Rule 3: The Two Out of Three Philosophy. How do you define successful dinner? After editing the food pages of Cookie for so long, I got quite intimate with all the research. Most parents (moms, in this case) call a meal a success if:
Every member of the family is accounted for and seated.
There is a wholesome meal on the table.
Everyone is eating the same wholesome meal.
There are other variables, yes -- like if the TV is off and there are no punches thrown between siblings -- but the three above are the biggies. This is what I do: If I can honestly say that I've hit two of these three truths, then you better believe I'm marking it down in the Successful Family Dinner column on my Good Mother Scorecard. If you find you are hitting all three truths all the time, please contact me -- you are a nearly extinct breed and I'd like to conduct some kind of anthropological study on you.
Rule 4: Don't force yourself to cook every night. Along the same lower-your-standards lines, my friend Pilar (who was also the editor of Cookie editor and my co-author on Time For Dinner ) has her own set of rules for dinner making. Her whole philosophy is "If I Could Just Make it to Wednesday..." (later shorthanded to simply "Get to Wednesday") and holds that if you can do your best to cook a good wholesome meal for your kids just til the middle of the week, then you are off the hook for Thursday and Friday. The point is this: We are no longer living in the same world we grew up in -- no one expects you to produce a hot, made-from-scratch meal every night. But if you are one of those parents who finds it extremely satisfying to produce a hot, made-from-scratch meal for your kids, then do it when you can and let it go when you can't.

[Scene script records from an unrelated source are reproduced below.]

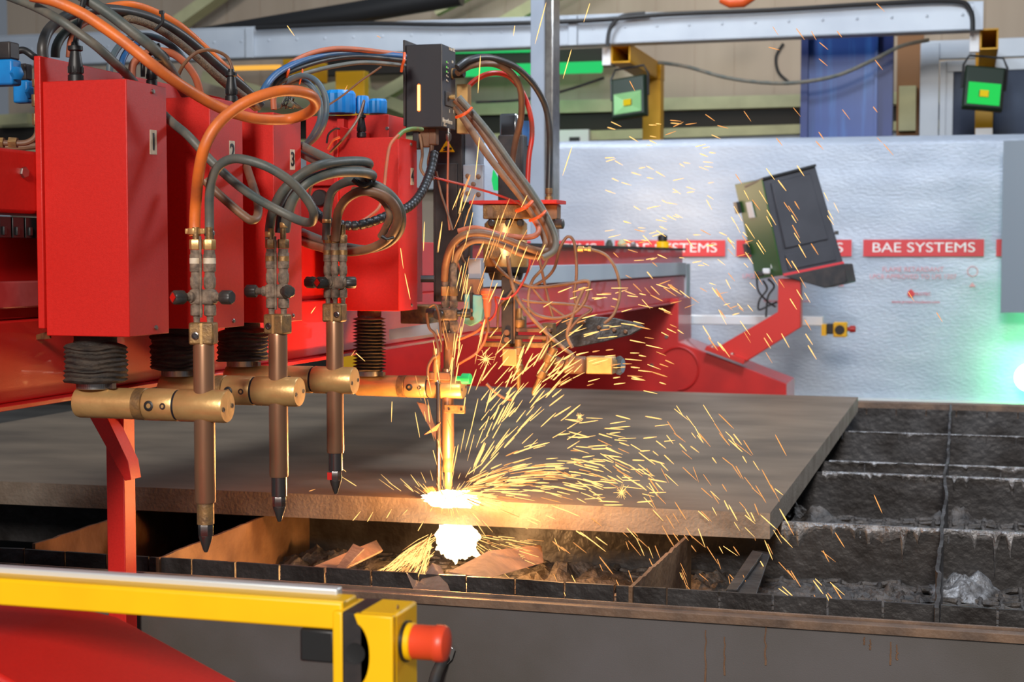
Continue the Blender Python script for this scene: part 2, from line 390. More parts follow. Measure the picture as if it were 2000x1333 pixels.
# window at right
wy = 11.6
wn = MB(); 
for (x_a, x_b, y_a, y_b) in [(1798, 1832, 85, 290), (1836, 1846, 120, 290), (1800, 2040, 80, 108), (1846, 2040, 118, 134), (1846, 1860, 134, 290)]:
    a = P(x_a, y_a, Y=wy); b = P(x_b, y_b, Y=wy); wn.box(a.x, b.x, wy+0.004*len(wn.f)/6, wy+0.06+0.003*len(wn.f)/6, b.z, a.z)
wn.build('window_1', 'alu', kind='structure', bevel=0.003)
a = P(1858, 130, Y=wy+0.03); b = P(2060, 300, Y=wy+0.03)
wg = MB().box(a.x, b.x, wy+0.03, wy+0.04, b.z, a.z).build('window_2', 'glass_d', kind='structure')
# sagging grey cable
tag(MB().tube(spline([P(x, y, Y=10.6) for x, y in [(1285, 122), (1340, 130), (1420, 152), (1500, 162), (1570, 160), (1640, 146), (1710, 115), (1760, 90), (1815, 78)]]), 0.013).build('grey_cable', 'grey_h'), 'grey cable sagging between the two yellow brackets', 'cable')
tag(MB().tube(spline([P(x, y, Y=13.18) for x, y in [(1530, 85), (1516, 110), (1520, 140), (1540, 160)]]), 0.012).build('black_cable', 'black'), 'short black cable curling down the cladding beside the blue column', 'cable')
tag(MB().tube(spline([P(x, y, Y=11) for x, y in [(930, 200), (1020, 195), (1100, 178), (1180, 152)]]), 0.01).build('grey_cable', 'black_h'), 'thin dark cable rising to the middle floodlight from the left', 'cable')

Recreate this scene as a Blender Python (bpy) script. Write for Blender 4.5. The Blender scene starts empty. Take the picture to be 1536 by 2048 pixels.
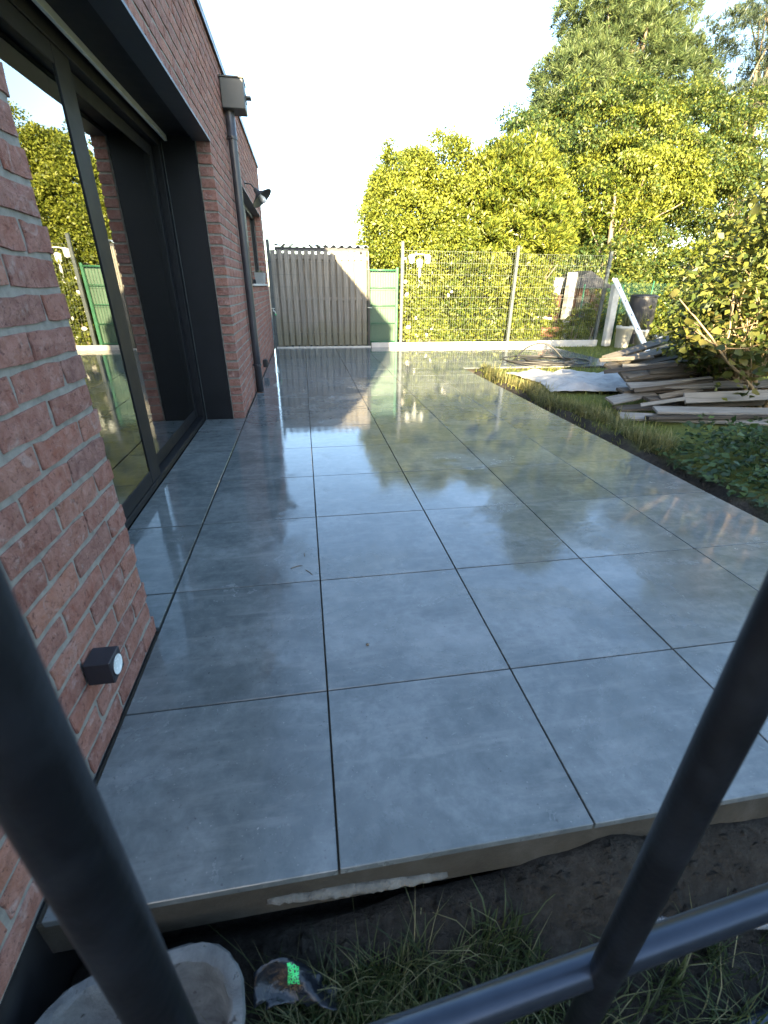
import bpy, bmesh, math, random
import numpy as np
from mathutils import Vector, Matrix

random.seed(7)
rng = np.random.default_rng(11)
scene = bpy.context.scene
COL = scene.collection

# ------------------------------------------------------------------ camera
CAM = np.array([0.5995, -0.4387, 1.1282])
pitch, yaw, roll = -0.4598, 0.1655, 0.0091
FWD = np.array([math.sin(yaw) * math.cos(pitch), math.cos(yaw) * math.cos(pitch), math.sin(pitch)])
R0 = np.array([math.cos(yaw), -math.sin(yaw), 0.0])
U0 = np.cross(R0, FWD)
RGT = R0 * math.cos(roll) + U0 * math.sin(roll)
UPV = -R0 * math.sin(roll) + U0 * math.cos(roll)
cd = bpy.data.cameras.new('camera')
cd.sensor_fit = 'HORIZONTAL'
cd.sensor_width = 24.0
cd.lens = 913.5 / 1536 * 24.0
cd.clip_start = 0.02
cd.clip_end = 2000
cd.dof.use_dof = True
cd.dof.focus_distance = 3.6
cd.dof.aperture_fstop = 5.2
cam = bpy.data.objects.new('camera', cd)
COL.objects.link(cam)
cam.matrix_world = Matrix(((RGT[0], UPV[0], -FWD[0], CAM[0]), (RGT[1], UPV[1], -FWD[1], CAM[1]),
                           (RGT[2], UPV[2], -FWD[2], CAM[2]), (0, 0, 0, 1)))
scene.camera = cam

# ------------------------------------------------------------------ sky, sun, exposure
SUN_TRAVEL = Vector((0.243, 1.0, -0.262)).normalized()
to_sun = -SUN_TRAVEL
elev = math.asin(to_sun.z)
azim = math.atan2(to_sun.x, to_sun.y)          # clockwise from +Y
world = bpy.data.worlds.new('World')
scene.world = world
world.use_nodes = True
wn = world.node_tree
wn.nodes.clear()
sky = wn.nodes.new('ShaderNodeTexSky')
sky.sky_type = 'NISHITA'
sky.sun_disc = False
sky.sun_elevation = elev
sky.sun_rotation = azim
sky.air_density = 1.0
sky.dust_density = 1.2
sky.ozone_density = 1.5
bg = wn.nodes.new('ShaderNodeBackground')
bg.inputs[1].default_value = 0.10
wo = wn.nodes.new('ShaderNodeOutputWorld')
wn.links.new(sky.outputs[0], bg.inputs[0])
wn.links.new(bg.outputs[0], wo.inputs[0])
sl = bpy.data.lights.new('sun', 'SUN')
sl.energy = 5.0
sl.angle = math.radians(0.6)
sl.color = (1.0, 0.81, 0.50)
so = bpy.data.objects.new('sun', sl)
COL.objects.link(so)
so.rotation_euler = SUN_TRAVEL.to_track_quat('-Z', 'Y').to_euler()
so.location = (-5, -20, 9)
scene.view_settings.view_transform = 'Standard'
scene.view_settings.look = 'None'
scene.view_settings.exposure = 3.3
scene.view_settings.gamma = 1.0
scene.render.engine = 'CYCLES'
scene.cycles.max_bounces = 8
scene.cycles.transparent_max_bounces = 12


# ------------------------------------------------------------------ material helpers
class NT:
    def __init__(s, name):
        s.m = bpy.data.materials.new(name)
        s.m.use_nodes = True
        s.t = s.m.node_tree
        s.t.nodes.clear()
        s.out = s.t.nodes.new('ShaderNodeOutputMaterial')

    def n(s, typ, **kw):
        nd = s.t.nodes.new('ShaderNode' + typ)
        ins = kw.pop('ins', {})
        for k, v in kw.items():
            setattr(nd, k, v)
        for k, v in ins.items():
            s.set(nd.inputs[k], v)
        return nd

    def set(s, sock, v):
        if isinstance(v, bpy.types.NodeSocket):
            s.t.links.new(v, sock)
        else:
            sock.default_value = v

    def math(s, op, a, b=0.0, c=None, clamp=False):
        nd = s.t.nodes.new('ShaderNodeMath')
        nd.operation = op
        nd.use_clamp = clamp
        s.set(nd.inputs[0], a)
        s.set(nd.inputs[1], b)
        if c is not None:
            s.set(nd.inputs[2], c)
        return nd.outputs[0]

    def ramp(s, fac, stops, interp='LINEAR'):
        nd = s.t.nodes.new('ShaderNodeValToRGB')
        cr = nd.color_ramp
        cr.interpolation = interp
        while len(cr.elements) < len(stops):
            cr.elements.new(0.5)
        for e, (p, c) in zip(cr.elements, stops):
            e.position = p
            e.color = (c[0], c[1], c[2], 1) if hasattr(c, '__len__') else (c, c, c, 1)
        s.set(nd.inputs[0], fac)
        return nd.outputs[0]

    def mix(s, fac, a, b, mode='MIX'):
        nd = s.t.nodes.new('ShaderNodeMix')
        nd.data_type = 'RGBA'
        nd.blend_type = mode
        s.set(nd.inputs[0], fac)
        for k, v in ((6, a), (7, b)):
            if not isinstance(v, bpy.types.NodeSocket):
                v = (v[0], v[1], v[2], 1)
            s.set(nd.inputs[k], v)
        return nd.outputs[2]

    def noise(s, vec, scale, detail=4.0, rough=0.55, dist=0.0):
        nd = s.t.nodes.new('ShaderNodeTexNoise')
        s.set(nd.inputs['Vector'], vec)
        nd.inputs['Scale'].default_value = scale
        nd.inputs['Detail'].default_value = detail
        nd.inputs['Roughness'].default_value = rough
        nd.inputs['Distortion'].default_value = dist
        return nd.outputs[0]

    def objvec(s, k=37.0):
        tc = s.t.nodes.new('ShaderNodeTexCoord')
        oi = s.t.nodes.new('ShaderNodeObjectInfo')
        a = s.t.nodes.new('ShaderNodeVectorMath')
        a.operation = 'ADD'
        sc = s.math('MULTIPLY', oi.outputs['Random'], k)
        s.t.links.new(tc.outputs['Object'], a.inputs[0])
        s.t.links.new(sc, a.inputs[1])
        return a.outputs[0]

    def pos(s):
        return s.t.nodes.new('ShaderNodeNewGeometry').outputs['Position']

    def scalevec(s, vec, sc):
        mp = s.t.nodes.new('ShaderNodeMapping')
        s.t.links.new(vec, mp.inputs[0])
        mp.inputs['Scale'].default_value = sc
        return mp.outputs[0]

    def bump(s, h, strength=0.3, dist=0.01, normal=None):
        nd = s.t.nodes.new('ShaderNodeBump')
        nd.inputs['Strength'].default_value = strength
        nd.inputs['Distance'].default_value = dist
        s.set(nd.inputs['Height'], h)
        if normal is not None:
            s.set(nd.inputs['Normal'], normal)
        return nd.outputs[0]

    def principled(s, color, rough=0.6, normal=None, metal=0.0, spec=0.5, **kw):
        nd = s.t.nodes.new('ShaderNodeBsdfPrincipled')
        if not isinstance(color, bpy.types.NodeSocket):
            color = (color[0], color[1], color[2], 1)
        s.set(nd.inputs['Base Color'], color)
        s.set(nd.inputs['Roughness'], rough)
        s.set(nd.inputs['Metallic'], metal)
        s.set(nd.inputs['Specular IOR Level'], spec)
        if normal is not None:
            s.set(nd.inputs['Normal'], normal)
        for k, v in kw.items():
            s.set(nd.inputs[k], v)
        return nd

    def done(s, shader):
        s.t.links.new(shader.outputs[0], s.out.inputs[0])
        return s.m


def simple(name, c1, c2, scale=8, rough=0.6, bump=0.2, bscale=40, bd=0.004, metal=0.0, spec=0.5, stretch=(1, 1, 1)):
    t = NT(name)
    v = t.scalevec(t.objvec(), stretch)
    f = t.noise(v, scale, 5, 0.6)
    col = t.mix(t.ramp(f, [(0.3, 0.0), (0.7, 1.0)]), c1, c2)
    b = t.bump(t.noise(v, bscale, 4, 0.6), bump, bd)
    r = t.math('MULTIPLY_ADD', f, 0.25, rough - 0.12)
    return t.done(t.principled(col, r, b, metal, spec))


def leaf_mat(name, dark, mid, light, trans=0.35, rough=0.45, spec=0.35):
    t = NT(name)
    g = t.n('NewGeometry')
    rnd = g.outputs['Random Per Island']
    big = t.noise(t.pos(), 0.9, 2, 0.5)
    f = t.math('ADD', t.math('MULTIPLY', rnd, 0.6), t.math('MULTIPLY', big, 0.6))
    col = t.ramp(f, [(0.25, dark), (0.55, mid), (0.85, light)])
    p = t.principled(col, rough, None, 0, spec)
    tr = t.n('BsdfTranslucent')
    t.set(tr.inputs[0], t.mix(0.5, col, light))
    mx = t.n('MixShader')
    mx.inputs[0].default_value = trans
    t.t.links.new(p.outputs[0], mx.inputs[1])
    t.t.links.new(tr.outputs[0], mx.inputs[2])
    return t.done(mx)


M = {}


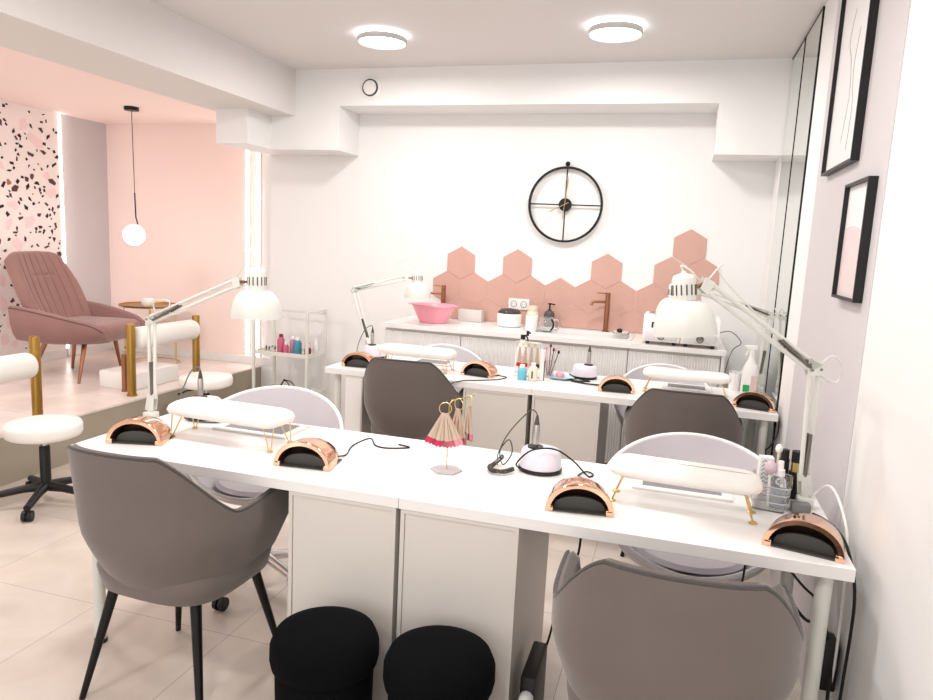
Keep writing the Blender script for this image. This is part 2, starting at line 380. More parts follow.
# ------------------------------------------------------------------ sink counter run
CX = [.005, .561, .985, 1.663, 2.215]
for i in range(4):
    x0, x1 = CX[i]+.001, CX[i+1]-.001
    lab = ['white fluted base cabinet at the left end of the counter, under the pink bowl', 'white fluted base cabinet under the cream jar and socket', 'white fluted base cabinet under the sink and copper tap', 'white fluted base cabinet under the twin towel warmers'][i]
    t = thing('base_cabinet', lab, 'cabinet', ((x0+x1)/2, 2.96, 0), 0, None); h = (x1-x0)/2
    if i == 2:
        b_ = MB(); b_.box(-h, -h+.016, -.275, .272, .10, .868); b_.box(h-.016, h, -.275, .272, .10, .868); b_.box(-h+.016, h-.016, -.275, .272, .10, .116); b_.box(-h+.016, h-.016, -.275, -.26, .116, .868); b_.box(-h+.016, h-.016, .262, .272, .116, .868); b_.build('body', CABW, t, 0)
    else: MB().box(-h, h, -.275, .272, .10, .868).build('body', CABW, t, 0)
    MB().box(-h, h, -.23, .272, 0, .10).build('plinth', mat('dark_plinth', (70, 66, 64), .6, bump=.02), t, 0)
    d = MB(); n = int(round((x1-x0)/.0165)); dx = (2*h-.004)/n; prof = []
    for j in range(n):
        xa = -h+.002+j*dx
        for f_, yv in ((0, -.295), (.12, -.2975), (.38, -.299), (.64, -.2975), (.76, -.295)): prof.append((xa+dx*f_, yv))
    prof.append((h-.002, -.294))
    prof += [(h-.002, -.2755), (-h+.002, -.2755)]
    d.rings([[Vector((x, y, .105)) for x, y in prof], [Vector((x, y, .848)) for x, y in prof]])
    d.build('fluted_door', WPLA, t, 0)
tag(MB().box(2.217, 2.239, 2.66, YB-.003, 0, .868).build('end_panel', WPLA, smooth=0), 'white end panel closing the right end of the sink counter', 'panel')
t = thing('countertop', 'white countertop along the back wall with an inset sink opening', 'countertop', (0, 0, .869))
k = MB(); sx0, sx1, sy0, sy1 = 1.02, 1.66, 2.76, 3.09
k.box(0, sx0, 2.648, YB-.012, 0, .031); k.box(sx1, 2.241, 2.648, YB-.012, 0, .031); k.box(sx0, sx1, 2.648, sy0, 0, .031); k.box(sx0, sx1, sy1, YB-.012, 0, .031)
k.build('slab', TABLE, t, 0)
SINKM = mat('sink_composite', (225, 222, 220), .3, bump=.02, bscale=60)
t = thing('sink', 'pale inset sink in the countertop in front of the copper tap', 'sink', (1.34, 2.925, .9))
k = MB(); a, b_ = .315, .160
def rr_(a, b, z, r=.04, n=6):
    out = []
    for cx, cy, s in ((a-r, b-r, 0), (-a+r, b-r, 1), (-a+r, -b+r, 2), (a-r, -b+r, 3)):
        for q in range(n+1):
            an = s*PI/2+q/n*PI/2; out.append(Vector((cx+r*math.cos(an), cy+r*math.sin(an), z)))
    return out
k.rings([rr_(a+.02, b_+.02, .001), rr_(a+.018, b_+.018, .006), rr_(a-.008, b_-.008, .006), rr_(a-.016, b_-.016, -.01), rr_(a-.03, b_-.03, -.14), rr_(.03, .03, -.15, .02)], False, True)
k.build('basin', SINKM, t)
def tap(x, y, h, lab, m):
    t = thing('tap', lab, 'tap', (x, y, .901))
    k = MB(); k.lathe([(.026, 0), (.026, .006), (.017, .010), (.017, h), (.0001, h)], n=20); k.build('body', m, t)
    MB().tube([(-.012, -.002, h*.80), (-.085, -.025, h*.80), (-.100, -.03, h*.785), (-.108, -.032, h*.70)], [.009, .009, .009, .009], 12).build('spout', m, t)
    k = MB(); k.lathe([(.0175, h+.002), (.0175, h+.014), (.0001, h+.014)], n=20); k.cyl((0, 0, h+.008), (-.075, -.015, h+.010), .0045, .004, 10); k.build('lever', m, t)
tap(1.468, 3.155, .26, 'slim copper mixer tap behind the sink', BRONZE)
tap(.262, 3.155, .235, 'brown copper tap behind the pink bowl', BRONZE)
# washed black-handled tools at the sink
t = thing('drain_strainer', 'clear strainer with a black knob at the sink edge under the copper tap', 'strainer', (1.585, 3.03, .907))
MB().lathe([(.01, 0), (.055, .004), (.06, .018), (.057, .018), (.05, .007), (.01, .003)], n=24, cap0=True, cap1=True).build('dish', CLEAR, t)
MB().sphere((-.01, 0, .024), .020, 12, .8).build('knob', BLACK, t)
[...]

Rule 5: Cook within your culinary comfort zone. Hopefully you will be getting a lot of ideas from DALS that will expand your recipe repertoire, but when you're starting out, you should cook what you're comfortable with. Remember, the name of the game is taking out any variable you can -- so really, why would you start with a quinoa pilaf that requires you to hunt down some sort of special summer spinach at the farmer's market? Start with something you can make without a recipe. Start with an omelette. Or a hamburger or a killer sandwich...or pasta tossed with fresh tomatoes. And once you do decide to try, say, Marcella Hazan's milk-braised pork loin (oh please please please try it!) do it on a Saturday when you don't have all the demands of a weeknight.
Rule 6: Follow Dinner: A Love Story. There are all kinds of reasons not to have family dinner, I know, but please listen to what I have to say (and try what I have to cook). As long as you continue to entertain the option that maybe, just maybe, you'll sort of, kind of, maybe, try to maybe, attempt to do it someday ...I'll be happy. And so will your family.